I recommend reading some VMS documentation to get accustomed to VMS' security model (Guide to system security as a starter).

regards Kalle
Robert Gezelter
Honored Contributor

Re: VMS/VAX User permissions


I wholeheartedly agree with Karl.

To display the identifiers currently held by a process, the command is SHOW PROCESS/RIGHTS. To display the Access Control List and other protection information about a file, DIRECTORY/SECURITY.

Changing the protection generally requires the use of the SET SECURITY command, which has numerous qualifiers. Granting another identifier to a user involves using the AUTHORIZE utility.

The are also some other, less common ways to use the security identifier system. As does Karl, I strongly recommend a reading of the OpenVMS Guide to System Security, which is available from HP's OpenVMS www site at http://www.hp.com/go/openvms .

There are other sources that describe the OpenVMS security system, but the guide is the basis of most of them (including the chapter I wrote for the Handbook of Information Security, see brochure at http://www.rlgsc.com/hinfosec/hinfosec.html ).

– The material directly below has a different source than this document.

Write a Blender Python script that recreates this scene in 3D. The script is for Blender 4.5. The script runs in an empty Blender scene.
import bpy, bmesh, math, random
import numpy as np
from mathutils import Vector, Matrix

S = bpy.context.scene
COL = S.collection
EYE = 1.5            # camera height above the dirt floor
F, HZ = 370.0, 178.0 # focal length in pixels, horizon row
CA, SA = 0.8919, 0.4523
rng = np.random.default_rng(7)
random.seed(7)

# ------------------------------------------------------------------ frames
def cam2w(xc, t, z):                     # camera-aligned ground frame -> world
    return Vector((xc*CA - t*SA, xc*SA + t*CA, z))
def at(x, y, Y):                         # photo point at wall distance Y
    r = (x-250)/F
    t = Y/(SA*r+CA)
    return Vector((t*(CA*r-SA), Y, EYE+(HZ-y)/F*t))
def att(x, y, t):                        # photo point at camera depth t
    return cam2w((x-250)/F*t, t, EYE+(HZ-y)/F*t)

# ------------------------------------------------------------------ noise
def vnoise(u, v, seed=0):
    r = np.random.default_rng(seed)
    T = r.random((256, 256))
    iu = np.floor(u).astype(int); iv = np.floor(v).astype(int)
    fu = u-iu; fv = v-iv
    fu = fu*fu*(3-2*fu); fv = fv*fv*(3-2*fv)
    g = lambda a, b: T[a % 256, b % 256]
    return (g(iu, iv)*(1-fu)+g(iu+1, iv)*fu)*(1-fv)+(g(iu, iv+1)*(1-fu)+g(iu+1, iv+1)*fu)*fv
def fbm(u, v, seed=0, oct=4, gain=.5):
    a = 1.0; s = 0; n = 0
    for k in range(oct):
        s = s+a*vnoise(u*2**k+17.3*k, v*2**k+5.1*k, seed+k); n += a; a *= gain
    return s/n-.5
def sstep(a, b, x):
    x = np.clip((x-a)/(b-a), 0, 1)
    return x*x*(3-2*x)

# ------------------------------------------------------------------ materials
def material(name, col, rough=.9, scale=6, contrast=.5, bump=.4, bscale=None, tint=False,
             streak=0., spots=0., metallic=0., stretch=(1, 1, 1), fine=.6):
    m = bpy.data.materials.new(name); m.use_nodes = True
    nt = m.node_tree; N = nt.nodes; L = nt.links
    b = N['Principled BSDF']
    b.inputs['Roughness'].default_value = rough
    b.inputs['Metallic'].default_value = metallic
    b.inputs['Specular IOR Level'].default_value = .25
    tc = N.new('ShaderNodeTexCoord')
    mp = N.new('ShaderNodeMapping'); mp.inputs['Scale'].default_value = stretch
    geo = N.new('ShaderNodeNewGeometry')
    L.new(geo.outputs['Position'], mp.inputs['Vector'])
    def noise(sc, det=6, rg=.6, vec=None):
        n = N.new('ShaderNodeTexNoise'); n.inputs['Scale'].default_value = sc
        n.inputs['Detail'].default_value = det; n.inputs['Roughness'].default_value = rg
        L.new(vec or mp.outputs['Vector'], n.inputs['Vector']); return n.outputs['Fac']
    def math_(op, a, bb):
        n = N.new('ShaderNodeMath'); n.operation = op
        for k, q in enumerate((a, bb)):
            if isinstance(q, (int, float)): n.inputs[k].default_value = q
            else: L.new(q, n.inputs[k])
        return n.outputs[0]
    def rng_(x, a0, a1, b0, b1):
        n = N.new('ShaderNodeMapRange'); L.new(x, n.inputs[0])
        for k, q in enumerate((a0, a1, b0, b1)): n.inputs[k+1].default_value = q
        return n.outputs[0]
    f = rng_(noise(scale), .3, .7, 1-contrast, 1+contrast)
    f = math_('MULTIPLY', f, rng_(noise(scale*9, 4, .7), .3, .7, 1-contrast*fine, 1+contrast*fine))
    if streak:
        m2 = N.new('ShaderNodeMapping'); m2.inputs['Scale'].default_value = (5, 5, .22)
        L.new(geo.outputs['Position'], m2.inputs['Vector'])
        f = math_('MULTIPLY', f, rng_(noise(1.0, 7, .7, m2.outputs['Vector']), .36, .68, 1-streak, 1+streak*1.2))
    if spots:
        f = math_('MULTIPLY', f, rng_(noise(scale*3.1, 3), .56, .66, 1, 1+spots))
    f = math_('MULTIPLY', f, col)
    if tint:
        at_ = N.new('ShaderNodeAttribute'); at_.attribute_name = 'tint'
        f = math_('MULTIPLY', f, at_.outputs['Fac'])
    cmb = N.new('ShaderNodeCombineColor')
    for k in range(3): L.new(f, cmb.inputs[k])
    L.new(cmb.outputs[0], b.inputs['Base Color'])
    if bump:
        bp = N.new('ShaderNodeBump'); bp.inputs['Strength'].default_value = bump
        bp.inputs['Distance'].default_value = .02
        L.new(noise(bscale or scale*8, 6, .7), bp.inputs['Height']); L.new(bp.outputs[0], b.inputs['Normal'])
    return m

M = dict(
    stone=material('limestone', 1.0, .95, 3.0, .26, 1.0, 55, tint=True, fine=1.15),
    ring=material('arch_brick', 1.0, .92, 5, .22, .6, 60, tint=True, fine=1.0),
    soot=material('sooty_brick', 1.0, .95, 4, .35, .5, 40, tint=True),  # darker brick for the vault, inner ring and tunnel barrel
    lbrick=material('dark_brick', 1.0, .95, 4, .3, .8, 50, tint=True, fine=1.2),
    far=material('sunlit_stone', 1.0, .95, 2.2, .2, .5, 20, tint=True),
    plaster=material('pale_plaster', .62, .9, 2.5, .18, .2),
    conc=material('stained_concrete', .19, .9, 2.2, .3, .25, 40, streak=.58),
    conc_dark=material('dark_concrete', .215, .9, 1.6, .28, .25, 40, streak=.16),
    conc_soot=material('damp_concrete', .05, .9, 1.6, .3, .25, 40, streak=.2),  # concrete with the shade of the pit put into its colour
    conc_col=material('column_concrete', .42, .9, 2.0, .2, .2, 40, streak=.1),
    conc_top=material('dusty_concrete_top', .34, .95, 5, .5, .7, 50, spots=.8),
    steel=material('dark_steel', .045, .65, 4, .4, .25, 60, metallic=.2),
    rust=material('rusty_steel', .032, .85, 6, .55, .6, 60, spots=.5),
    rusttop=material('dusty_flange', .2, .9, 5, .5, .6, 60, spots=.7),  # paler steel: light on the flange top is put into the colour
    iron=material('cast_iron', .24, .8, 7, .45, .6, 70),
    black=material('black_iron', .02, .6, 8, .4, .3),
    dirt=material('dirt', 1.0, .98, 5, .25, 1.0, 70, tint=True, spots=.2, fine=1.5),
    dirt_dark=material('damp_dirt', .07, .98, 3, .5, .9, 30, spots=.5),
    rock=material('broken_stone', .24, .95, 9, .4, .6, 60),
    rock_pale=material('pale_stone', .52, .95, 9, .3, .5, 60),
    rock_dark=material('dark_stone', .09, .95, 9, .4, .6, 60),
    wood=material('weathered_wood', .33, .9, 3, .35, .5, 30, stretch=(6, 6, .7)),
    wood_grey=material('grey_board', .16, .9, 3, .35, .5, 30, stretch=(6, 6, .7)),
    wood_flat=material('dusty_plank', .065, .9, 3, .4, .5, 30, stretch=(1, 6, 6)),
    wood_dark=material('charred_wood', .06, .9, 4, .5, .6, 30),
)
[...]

- Bob Gezelter, http://www.rlgsc.com
Richard W Hunt
Valued Contributor

Re: VMS/VAX User permissions

Here is the problem: You are asking this question from the wrong end if you use the traditional meaning of "permissions."

The OpenVMS security reference monitor uses the actor:action:object model.

The user is usually the "actor" and the things on which that user operations are the "objects." The problem with your question is that permissions, in the traditional sense of the word, are NOT actor properties, they are object properties. As such, they differ from object to object (possibly even within the same folder.)

The permissions associated with an OBJECT include the tradition "System, Owner, Group, World" categorization plus Access Control Lists. The only attribute normally associated with the user is a privilege that would allow some level of altering or even bypassing security.

Therefore, the command to view a user's permissions depends on what the user is doing. Correspondingly, the command to change a user's permissions depends on what and how you want to change.

The code is way too long to publish and involves things that I cannot publish without government permission first, but I have a program to answer your question, writting partly in basic and partly in DCL as a scaffold.

When this beast runs, it takes not less than 15 minutes to gather the data and not less than 2 hours to produce the statistical summary report for a system with about 80 small disks and about 800 users. On an Alpha ES40 with 4 CPUs and idle most of the time, with fiber-channel disk connections (KGPSA) and high-speed, fast-rotating disks so latency is rarely an issue. So it is not a trivial problem.

I would consider re-thinking your question to better determine what questions you wish to ask. Perhaps then you could re-frame the question to be more directed to your goals.